*** Input for this task ***

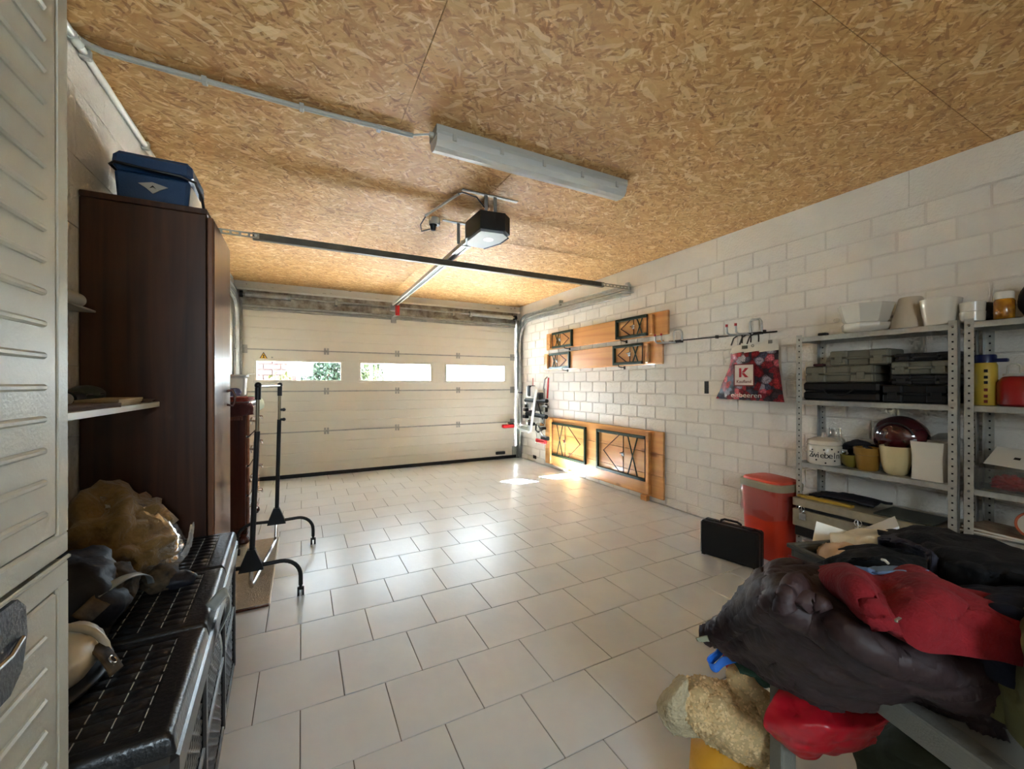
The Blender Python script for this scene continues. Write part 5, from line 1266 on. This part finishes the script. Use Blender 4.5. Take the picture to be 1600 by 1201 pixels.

***
*** Input for this task ***

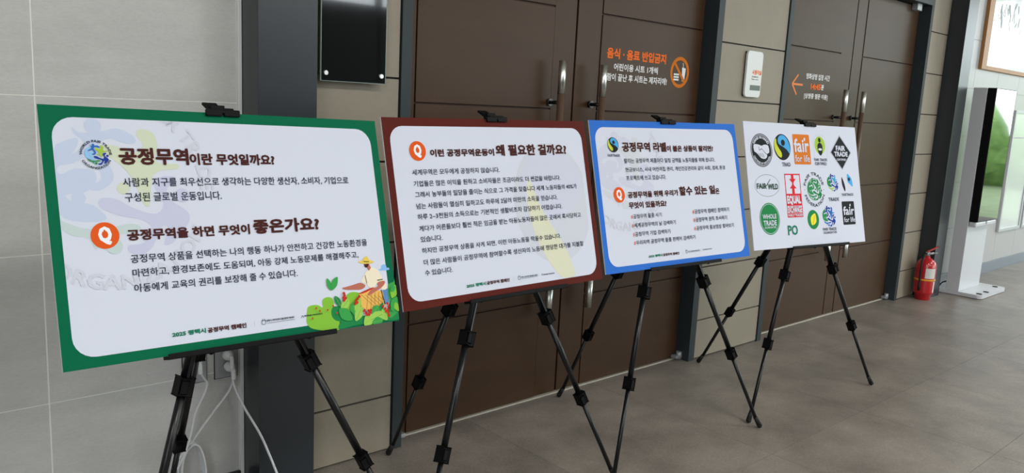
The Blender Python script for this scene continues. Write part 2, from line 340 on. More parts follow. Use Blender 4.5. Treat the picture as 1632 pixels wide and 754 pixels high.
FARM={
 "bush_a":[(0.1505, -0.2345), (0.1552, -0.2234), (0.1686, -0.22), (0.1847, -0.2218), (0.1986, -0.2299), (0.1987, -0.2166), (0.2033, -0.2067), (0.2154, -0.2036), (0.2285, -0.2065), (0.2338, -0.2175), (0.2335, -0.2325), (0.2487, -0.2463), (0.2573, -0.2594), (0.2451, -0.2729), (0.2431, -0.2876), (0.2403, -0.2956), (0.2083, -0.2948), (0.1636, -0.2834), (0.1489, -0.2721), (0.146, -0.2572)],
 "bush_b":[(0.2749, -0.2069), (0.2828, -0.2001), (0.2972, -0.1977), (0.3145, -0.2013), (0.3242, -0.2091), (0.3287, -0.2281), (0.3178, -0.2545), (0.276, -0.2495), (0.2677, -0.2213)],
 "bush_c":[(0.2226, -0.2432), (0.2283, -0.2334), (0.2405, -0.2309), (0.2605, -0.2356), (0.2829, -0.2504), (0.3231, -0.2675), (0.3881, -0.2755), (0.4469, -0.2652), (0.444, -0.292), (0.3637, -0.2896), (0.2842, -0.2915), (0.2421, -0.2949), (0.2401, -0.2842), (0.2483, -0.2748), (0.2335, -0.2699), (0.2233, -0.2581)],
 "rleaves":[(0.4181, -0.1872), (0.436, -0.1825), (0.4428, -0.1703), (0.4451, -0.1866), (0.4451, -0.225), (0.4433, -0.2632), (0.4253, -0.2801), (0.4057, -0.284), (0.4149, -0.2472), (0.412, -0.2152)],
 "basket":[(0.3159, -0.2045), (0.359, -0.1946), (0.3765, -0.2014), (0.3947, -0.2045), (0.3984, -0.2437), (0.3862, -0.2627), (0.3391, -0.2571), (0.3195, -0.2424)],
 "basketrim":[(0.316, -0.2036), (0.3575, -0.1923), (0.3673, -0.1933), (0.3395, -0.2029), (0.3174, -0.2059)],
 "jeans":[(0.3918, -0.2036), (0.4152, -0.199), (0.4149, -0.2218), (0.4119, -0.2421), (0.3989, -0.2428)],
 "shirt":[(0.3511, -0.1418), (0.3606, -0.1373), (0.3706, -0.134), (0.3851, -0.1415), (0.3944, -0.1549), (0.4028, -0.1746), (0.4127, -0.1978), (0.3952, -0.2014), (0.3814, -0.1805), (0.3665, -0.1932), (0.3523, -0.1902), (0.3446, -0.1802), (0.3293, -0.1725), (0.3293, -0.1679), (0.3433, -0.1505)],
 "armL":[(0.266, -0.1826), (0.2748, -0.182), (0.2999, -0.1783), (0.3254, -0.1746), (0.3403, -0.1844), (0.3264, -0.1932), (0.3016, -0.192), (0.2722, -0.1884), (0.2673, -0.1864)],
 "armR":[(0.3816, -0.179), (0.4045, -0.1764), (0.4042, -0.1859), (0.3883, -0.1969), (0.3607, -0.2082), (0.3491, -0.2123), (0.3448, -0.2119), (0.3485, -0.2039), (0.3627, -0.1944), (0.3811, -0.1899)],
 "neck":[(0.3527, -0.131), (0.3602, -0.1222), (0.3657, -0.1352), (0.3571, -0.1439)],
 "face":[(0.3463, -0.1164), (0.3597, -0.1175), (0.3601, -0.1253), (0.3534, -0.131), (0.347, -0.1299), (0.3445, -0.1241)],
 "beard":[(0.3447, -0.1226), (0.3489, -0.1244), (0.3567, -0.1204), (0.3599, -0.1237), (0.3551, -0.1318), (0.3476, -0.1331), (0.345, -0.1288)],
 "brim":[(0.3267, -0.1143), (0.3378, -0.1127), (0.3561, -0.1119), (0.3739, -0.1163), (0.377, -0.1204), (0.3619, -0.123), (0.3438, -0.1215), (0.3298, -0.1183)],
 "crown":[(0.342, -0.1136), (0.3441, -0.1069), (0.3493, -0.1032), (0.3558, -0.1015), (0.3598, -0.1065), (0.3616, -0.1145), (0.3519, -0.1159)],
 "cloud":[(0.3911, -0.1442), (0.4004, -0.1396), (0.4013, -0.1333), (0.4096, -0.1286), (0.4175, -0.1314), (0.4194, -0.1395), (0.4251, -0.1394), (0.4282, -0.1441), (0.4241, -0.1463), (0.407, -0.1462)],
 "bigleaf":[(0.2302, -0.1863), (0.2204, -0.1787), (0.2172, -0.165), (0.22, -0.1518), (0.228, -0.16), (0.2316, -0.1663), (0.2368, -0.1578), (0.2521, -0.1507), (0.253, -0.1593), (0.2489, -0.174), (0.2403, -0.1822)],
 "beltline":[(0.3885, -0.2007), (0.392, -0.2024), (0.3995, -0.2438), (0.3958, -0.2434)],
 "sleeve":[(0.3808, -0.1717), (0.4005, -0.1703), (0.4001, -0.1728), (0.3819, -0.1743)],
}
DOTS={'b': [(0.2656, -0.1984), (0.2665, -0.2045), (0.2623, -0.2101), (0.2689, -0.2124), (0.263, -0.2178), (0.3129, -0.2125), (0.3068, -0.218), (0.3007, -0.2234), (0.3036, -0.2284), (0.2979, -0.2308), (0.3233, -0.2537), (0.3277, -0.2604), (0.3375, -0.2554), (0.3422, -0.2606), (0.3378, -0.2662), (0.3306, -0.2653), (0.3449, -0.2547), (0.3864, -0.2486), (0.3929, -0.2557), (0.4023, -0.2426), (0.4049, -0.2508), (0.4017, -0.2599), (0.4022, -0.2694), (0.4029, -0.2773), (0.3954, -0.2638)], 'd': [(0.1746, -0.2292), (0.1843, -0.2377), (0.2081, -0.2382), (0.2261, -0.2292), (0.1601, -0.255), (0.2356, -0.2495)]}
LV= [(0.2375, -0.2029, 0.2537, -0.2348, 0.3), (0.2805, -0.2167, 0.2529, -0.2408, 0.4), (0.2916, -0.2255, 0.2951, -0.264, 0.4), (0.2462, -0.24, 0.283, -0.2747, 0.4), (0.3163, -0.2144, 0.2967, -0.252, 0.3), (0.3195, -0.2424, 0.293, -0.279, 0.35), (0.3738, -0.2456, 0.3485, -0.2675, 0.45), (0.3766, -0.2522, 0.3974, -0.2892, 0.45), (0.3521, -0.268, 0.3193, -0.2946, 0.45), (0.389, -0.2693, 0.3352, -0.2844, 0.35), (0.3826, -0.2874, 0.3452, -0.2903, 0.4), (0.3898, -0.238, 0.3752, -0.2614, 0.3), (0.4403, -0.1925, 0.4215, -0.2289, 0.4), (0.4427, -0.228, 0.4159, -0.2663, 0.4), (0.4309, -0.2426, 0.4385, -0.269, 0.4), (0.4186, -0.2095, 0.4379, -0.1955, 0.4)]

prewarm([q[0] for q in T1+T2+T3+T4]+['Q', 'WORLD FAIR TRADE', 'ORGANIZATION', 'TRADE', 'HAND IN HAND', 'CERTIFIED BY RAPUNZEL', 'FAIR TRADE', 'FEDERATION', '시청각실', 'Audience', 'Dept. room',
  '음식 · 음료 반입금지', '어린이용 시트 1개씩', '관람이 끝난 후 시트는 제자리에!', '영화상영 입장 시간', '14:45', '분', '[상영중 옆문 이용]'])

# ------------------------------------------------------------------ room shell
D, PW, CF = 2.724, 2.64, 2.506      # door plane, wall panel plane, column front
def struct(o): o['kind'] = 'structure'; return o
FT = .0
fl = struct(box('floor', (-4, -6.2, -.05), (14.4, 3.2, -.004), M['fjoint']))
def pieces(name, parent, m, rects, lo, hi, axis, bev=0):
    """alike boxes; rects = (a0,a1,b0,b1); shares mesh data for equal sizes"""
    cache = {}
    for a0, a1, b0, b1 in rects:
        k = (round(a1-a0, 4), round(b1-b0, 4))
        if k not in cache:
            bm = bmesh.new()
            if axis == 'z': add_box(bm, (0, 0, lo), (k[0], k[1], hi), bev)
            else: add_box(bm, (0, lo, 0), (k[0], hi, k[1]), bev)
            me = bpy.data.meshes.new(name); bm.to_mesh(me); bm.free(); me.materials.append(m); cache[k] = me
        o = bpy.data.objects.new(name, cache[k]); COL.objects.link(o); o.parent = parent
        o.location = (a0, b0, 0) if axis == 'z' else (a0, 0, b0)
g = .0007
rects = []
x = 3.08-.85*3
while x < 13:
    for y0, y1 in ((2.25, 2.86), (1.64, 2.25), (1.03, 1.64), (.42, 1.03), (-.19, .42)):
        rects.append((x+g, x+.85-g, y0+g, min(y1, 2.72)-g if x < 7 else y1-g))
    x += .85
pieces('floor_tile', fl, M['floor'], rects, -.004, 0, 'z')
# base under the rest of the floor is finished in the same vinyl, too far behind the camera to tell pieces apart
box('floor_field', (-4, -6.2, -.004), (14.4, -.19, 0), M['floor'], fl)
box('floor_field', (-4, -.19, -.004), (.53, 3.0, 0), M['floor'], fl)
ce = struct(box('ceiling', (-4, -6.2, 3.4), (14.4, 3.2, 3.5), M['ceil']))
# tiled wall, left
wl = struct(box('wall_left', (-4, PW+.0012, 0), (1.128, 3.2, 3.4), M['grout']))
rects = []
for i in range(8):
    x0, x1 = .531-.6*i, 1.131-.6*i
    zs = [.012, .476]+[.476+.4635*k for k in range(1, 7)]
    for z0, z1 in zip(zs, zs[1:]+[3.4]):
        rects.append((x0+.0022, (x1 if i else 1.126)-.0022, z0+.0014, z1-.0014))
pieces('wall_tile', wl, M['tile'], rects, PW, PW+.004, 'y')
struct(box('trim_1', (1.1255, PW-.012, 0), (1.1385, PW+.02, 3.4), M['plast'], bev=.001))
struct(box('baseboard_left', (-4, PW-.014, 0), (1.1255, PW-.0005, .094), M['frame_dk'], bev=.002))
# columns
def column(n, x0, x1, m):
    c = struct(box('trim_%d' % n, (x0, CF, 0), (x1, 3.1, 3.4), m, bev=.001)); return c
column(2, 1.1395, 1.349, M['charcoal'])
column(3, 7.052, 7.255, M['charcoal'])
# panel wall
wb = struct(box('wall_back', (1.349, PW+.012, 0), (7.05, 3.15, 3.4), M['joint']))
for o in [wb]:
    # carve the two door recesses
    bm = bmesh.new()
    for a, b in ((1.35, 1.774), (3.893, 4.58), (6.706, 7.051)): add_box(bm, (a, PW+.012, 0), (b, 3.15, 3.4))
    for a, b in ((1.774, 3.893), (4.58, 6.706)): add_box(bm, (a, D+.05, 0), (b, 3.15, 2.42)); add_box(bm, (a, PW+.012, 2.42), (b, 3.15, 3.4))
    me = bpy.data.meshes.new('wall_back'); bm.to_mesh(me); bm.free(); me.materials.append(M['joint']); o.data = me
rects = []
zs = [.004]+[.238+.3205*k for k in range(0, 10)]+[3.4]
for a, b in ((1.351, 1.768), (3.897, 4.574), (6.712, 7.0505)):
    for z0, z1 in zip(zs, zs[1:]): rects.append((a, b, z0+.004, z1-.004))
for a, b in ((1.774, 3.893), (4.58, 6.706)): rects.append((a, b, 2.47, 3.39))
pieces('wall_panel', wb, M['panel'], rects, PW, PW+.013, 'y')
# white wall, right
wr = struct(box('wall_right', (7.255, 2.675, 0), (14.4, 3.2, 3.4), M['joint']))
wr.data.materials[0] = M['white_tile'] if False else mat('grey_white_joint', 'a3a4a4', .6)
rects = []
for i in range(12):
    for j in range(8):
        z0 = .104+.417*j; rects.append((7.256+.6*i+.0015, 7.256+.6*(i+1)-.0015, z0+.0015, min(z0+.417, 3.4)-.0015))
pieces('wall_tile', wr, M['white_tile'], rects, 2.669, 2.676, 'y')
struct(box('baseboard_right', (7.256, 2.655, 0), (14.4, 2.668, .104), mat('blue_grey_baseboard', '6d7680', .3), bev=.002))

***

What is asked:
Find the word "script" in the records and pull out each line that has it.

Problem solution:
The Blender Python script for this scene continues. Write part 5, from line 1266 on. This part finishes the script. Use Blender 4.5. Take the picture to be 1600 by 1201 pixels.
The Blender Python script for this scene continues. Write part 2, from line 340 on. More parts follow. Use Blender 4.5. Treat the picture as 1632 pixels wide and 754 pixels high.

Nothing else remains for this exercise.